Bloggers now are everywhere among us, and no one asks if we don't need
more full-throated advocacy on the Internet. The blogosphere is the
loudest corner of the Internet, noisy with disputation, manifesto-like
postings and an unbecoming hatred of enemies real and imagined.

He argues that bloggers are for the most part a bunch of partisan amateurs flailing away at each and lowering public discourse in the process. He also believes bloggers do little to no real reporting. It's up to journalists to save the day!

I'm a journalist and I'm getting really tired of hearing other journalists talk as if we need to save journalism from the public. As if non-journalism school people can't do reporting, shouldn't do reporting. It's insulting and arrogant.

For many years, the church and governments sought to restrict access to printing presses for fear of what people might publish. Now people like Skube are trying to shut up blogs because they fear what people will say. He fears that journalism will no longer be the sacred haunt of those who go to journalism school, or work at some form of established news outlet. Back off, amateur.
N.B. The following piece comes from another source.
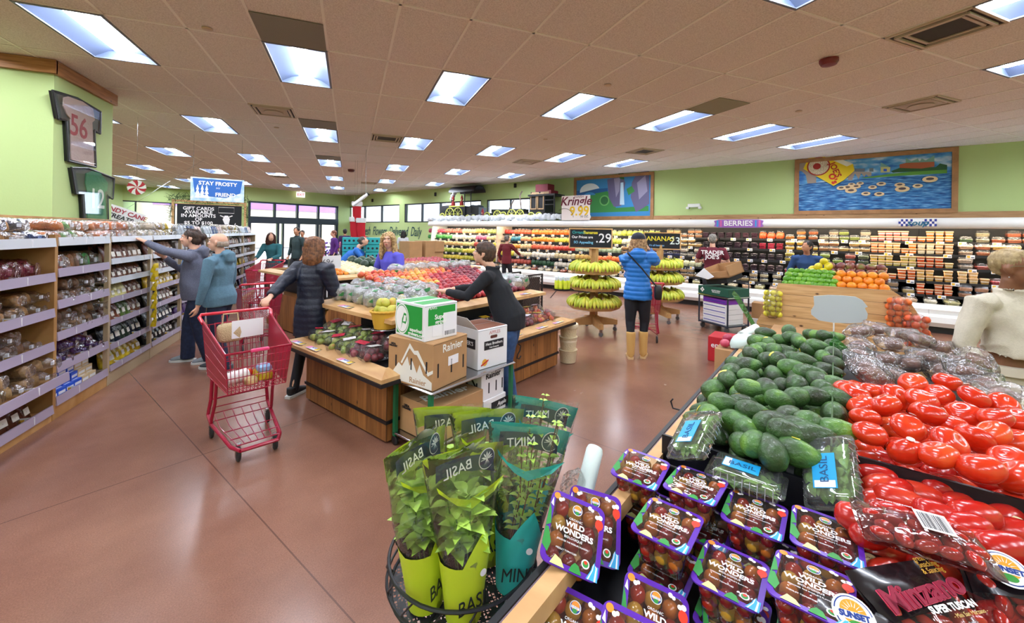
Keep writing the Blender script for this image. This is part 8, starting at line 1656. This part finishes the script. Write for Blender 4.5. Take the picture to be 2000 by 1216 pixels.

Show me your press pass.

I went to journalism school, but anyone who thinks that's the only way to be a journalist (either full-time or part-time) is crazy. And anyone who thinks they can talk about the so-called "blogosphere" or bloggers as one homogeneous entity is fooling themselves. Jay Rosen has already created a list of examples that show some blogs are doing great reporting, and he published a reply in the Times. Josh Marshall also highlighted Skube's unprofessionalism.

But back to that video. The reason it made me think of Skube's op-ed is because he's really no different than those morons in the video. One of the fake protesters is holding a rock, and they are trying to instigate a riot. Fortunately, a union leader steps in and prevents the provocateurs. But Skube managed to throw his rock. The Times let him do it.

We shouldn't seek to silence him; that's his game. But let's see him for what he is: an agent provocateur.